Nella stessa giornata in cui Parigi è tornata in trincea sui migranti, la Spagna del socialista Sanchez ha scelto di puntare un bersaglio diverso, quello del welfare. La vicepremier Diaz, battagliera leader del neo partito Sumar, in un dibattito parlamentare ha infatti sottolineato che, con l’ultimo decreto, “Meloni ha mostrato di voler governare contro lavoratori e lavoratrici”, per “tornare” al modello dei “contratti spazzatura”.

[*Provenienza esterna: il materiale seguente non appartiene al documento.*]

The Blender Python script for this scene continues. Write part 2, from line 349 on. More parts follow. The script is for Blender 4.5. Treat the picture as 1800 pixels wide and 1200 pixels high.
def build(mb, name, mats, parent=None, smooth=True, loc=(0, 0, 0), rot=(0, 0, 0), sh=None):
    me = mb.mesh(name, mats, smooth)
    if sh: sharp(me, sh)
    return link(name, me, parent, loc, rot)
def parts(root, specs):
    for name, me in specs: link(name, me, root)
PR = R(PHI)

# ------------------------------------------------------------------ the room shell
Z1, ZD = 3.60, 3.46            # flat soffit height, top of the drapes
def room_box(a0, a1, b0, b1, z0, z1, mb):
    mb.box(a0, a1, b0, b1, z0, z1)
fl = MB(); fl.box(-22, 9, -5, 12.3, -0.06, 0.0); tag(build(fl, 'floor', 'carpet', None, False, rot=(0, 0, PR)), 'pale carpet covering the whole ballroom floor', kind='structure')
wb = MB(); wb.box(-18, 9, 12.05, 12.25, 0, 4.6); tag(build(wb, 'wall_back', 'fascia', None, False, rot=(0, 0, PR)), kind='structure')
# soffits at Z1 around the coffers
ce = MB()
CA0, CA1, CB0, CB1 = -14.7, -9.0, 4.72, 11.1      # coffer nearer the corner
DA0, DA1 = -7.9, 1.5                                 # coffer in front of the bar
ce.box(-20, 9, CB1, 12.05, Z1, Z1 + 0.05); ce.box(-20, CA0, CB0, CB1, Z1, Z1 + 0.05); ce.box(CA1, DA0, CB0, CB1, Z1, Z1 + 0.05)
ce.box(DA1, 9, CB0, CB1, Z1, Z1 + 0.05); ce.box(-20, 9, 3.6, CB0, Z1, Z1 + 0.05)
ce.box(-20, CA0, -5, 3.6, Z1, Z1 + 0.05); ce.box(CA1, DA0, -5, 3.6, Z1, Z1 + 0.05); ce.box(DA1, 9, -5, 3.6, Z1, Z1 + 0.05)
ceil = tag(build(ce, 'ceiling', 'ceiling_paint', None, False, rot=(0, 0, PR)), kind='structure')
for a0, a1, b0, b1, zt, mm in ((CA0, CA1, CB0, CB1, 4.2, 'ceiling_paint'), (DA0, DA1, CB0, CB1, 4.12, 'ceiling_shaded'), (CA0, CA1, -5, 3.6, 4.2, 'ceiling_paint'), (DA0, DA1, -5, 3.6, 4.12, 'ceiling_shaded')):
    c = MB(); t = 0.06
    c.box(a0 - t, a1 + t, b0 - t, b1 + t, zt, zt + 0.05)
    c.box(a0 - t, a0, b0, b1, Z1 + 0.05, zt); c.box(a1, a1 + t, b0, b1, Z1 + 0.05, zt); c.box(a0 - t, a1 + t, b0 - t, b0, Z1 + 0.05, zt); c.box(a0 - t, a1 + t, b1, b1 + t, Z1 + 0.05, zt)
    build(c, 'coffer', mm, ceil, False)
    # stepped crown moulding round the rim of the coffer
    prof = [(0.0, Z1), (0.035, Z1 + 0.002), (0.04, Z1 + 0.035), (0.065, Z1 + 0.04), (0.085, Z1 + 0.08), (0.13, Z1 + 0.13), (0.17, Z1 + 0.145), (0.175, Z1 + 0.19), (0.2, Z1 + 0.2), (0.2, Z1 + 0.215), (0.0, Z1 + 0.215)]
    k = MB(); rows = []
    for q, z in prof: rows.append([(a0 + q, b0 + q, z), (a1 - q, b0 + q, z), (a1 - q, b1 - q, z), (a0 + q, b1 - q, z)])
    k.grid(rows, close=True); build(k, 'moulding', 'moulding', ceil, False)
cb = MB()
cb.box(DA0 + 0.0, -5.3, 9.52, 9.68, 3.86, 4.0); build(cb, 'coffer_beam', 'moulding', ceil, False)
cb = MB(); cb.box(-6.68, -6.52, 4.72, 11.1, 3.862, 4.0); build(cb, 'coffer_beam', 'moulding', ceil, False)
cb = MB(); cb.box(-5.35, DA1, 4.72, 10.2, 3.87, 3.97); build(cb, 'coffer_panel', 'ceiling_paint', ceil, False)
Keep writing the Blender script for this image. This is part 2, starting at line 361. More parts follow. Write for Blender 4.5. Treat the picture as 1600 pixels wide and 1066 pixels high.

Entrambi gli attacchi sono arrivati mentre Meloni era a Praga. Ma se all’Italia sembrano rimasti ormai solo i sovranisti la premier sa anche che non può subire l’isolamento in Europa in silenzio. Ecco perché le speranze di ricucire con Parigi sono affidate alla visita che il Capo dello Stato, Sergio Mattarella, farà in Francia a inizio giugno. Non solo. La Repubblica dà notizia che la diplomazia italiana sta lavorando per un bilaterale a Roma della premier con Olaf Scholz, che a quanto pare ci sarà a breve. Peccato che la Germania sia in prima fila nella riforma del Patto di stabilità contro gli Stati spreconi di denaro europeo come il nostro.